06/07/2026
In 1985, Norwood Fire responded to 3,543 calls with 60 firefighters. Today, the department responds to more than 7,000 calls annually with the exact same staffing level.
Modern fire departments are not measured solely by structure fires. Firefighters and paramedics respond to cardiac arrests, overdoses, serious motor vehicle crashes, hazardous materials incidents, technical rescues, public safety emergencies, fire prevention inspections, and thousands of EMS calls every year. Those emergencies are just as real, just as time-sensitive, and just as dependent on having enough personnel available to respond.
The claim that firefighting is only a small percentage of the job somehow justifies inadequate staffing completely misses the point. The public doesn’t call 911 for one type of emergency. They call for whatever emergency they are facing at that moment, and they expect a trained, properly staffed response.
What continues to get lost in these discussions is that staffing is about capability. It’s about having enough firefighters and paramedics available when multiple incidents happen simultaneously, when ambulances are tied up, when a cardiac arrest occurs during a building fire, or when residents need help at 2 PM or 2 AM.
The numbers don’t support the narrative being pushed by opponents of the public safety staffing override. Nearly three times the call volume. Hundreds of mutual aid requests. Increased EMS demand. Larger and more complex occupancies. Modern staffing standards. Yet staffing remains where it was decades ago.

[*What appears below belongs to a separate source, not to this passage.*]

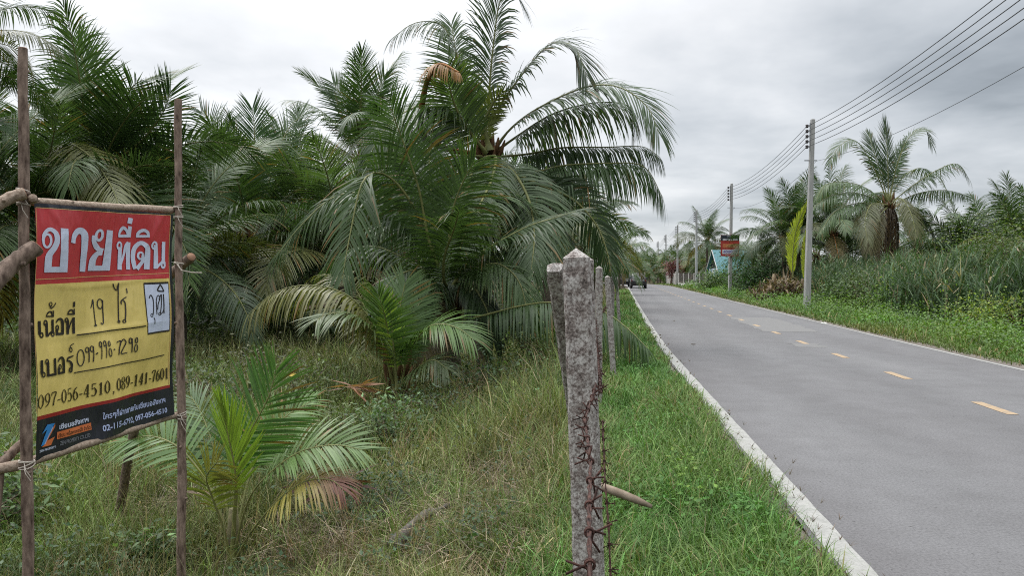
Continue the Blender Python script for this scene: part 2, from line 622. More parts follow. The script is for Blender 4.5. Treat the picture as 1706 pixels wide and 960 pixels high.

At some point, facts have to outweigh opinions. The data is clear, the workload is clear, and the need is clear. Repeating the same talking points doesn’t change the reality that Norwood is asking essentially the same number of firefighters to protect a community facing far greater demands than it did fifty years ago.
We respectfully ask residents to support public safety on June 15th and vote YES for the Public Safety Override.
Fifty years of stagnant staffing and three times the workload isn’t a budget problem—it’s a public safety problem. The question isn’t whether Norwood can afford proper staffing. It’s whether Norwood can afford to keep pretending it doesn’t need it.